At best, downloads like these may result in a small handful of books being read "for free" by any given user. At best, this is "free marketing" vs. lost revenue for the authors and publishers. And it's not pirating in the sense that someone else is making money from this content other than the content owners. A public lending library distributes books to any given individual "for free" although there is a reimbursement for the original product (and possibly trailing aggregate copyright fees).
Then he bashed e-book pricing at $12.99 and $14.99. Has he not been to a local bookstore lately? Most books are more than that; most hard covers and trade paperbacks are way more than that. Sure, the "best sellers" are heavily discounted; but everything else in the store isn't. If people are willing to pay $14.99 for an e-book, then publishers ought to charge that. (I personally think mass market paperback pricing -- ie well under $10 -- is more appropriate for most back catalogue items, but that's just me.) It's true that really high prices can encourage true piracy -- stealing, in fact, by individual choice, title by title -- but that's not what a "piracy omnibus edition" is all about.

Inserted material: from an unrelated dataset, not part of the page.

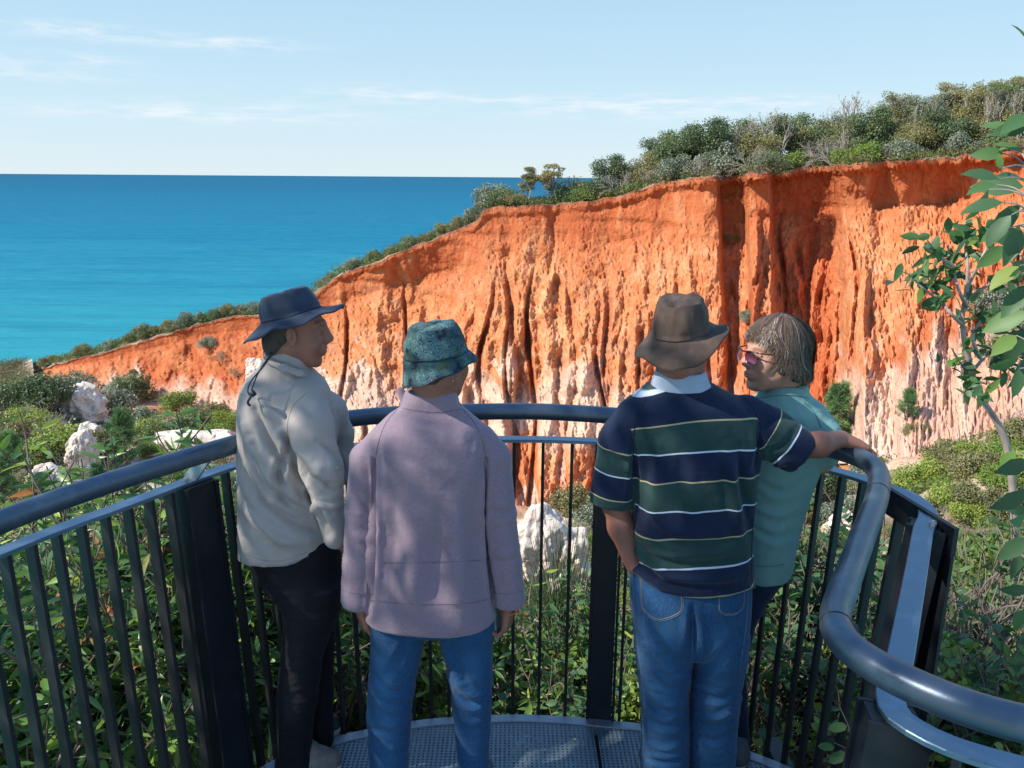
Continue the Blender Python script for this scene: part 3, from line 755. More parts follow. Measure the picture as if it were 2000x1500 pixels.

The "the sky is falling" clique who worry about piracy and inevitably dredge up mp3 experience completely miss the point that companies like Amazon, Kobo, Sony Store, Waterstones, B&N and others are here right at the beginning, unlike iTunes which arrived two decades after CDs were launched and at least a decade after trivial ripping tools existed. There is simply no comparison in the markets.
No doubt there is some "slippage" in the ebook market, where a good with actual value is being consumed that would have otherwise generated revenue. But when Carnoy states:
"the point here is that there may very well be a dark side to the success of e-books, which some are speculating will make up 50 percent of the market in as little as 5 years."
... he has entered fairytale land. Systems like Amazon's Kindle ecosystem and others have put in place to make being a legit purchaser and readers of ebooks easy and economical will ensure that "50% of the market" will NOT disappear.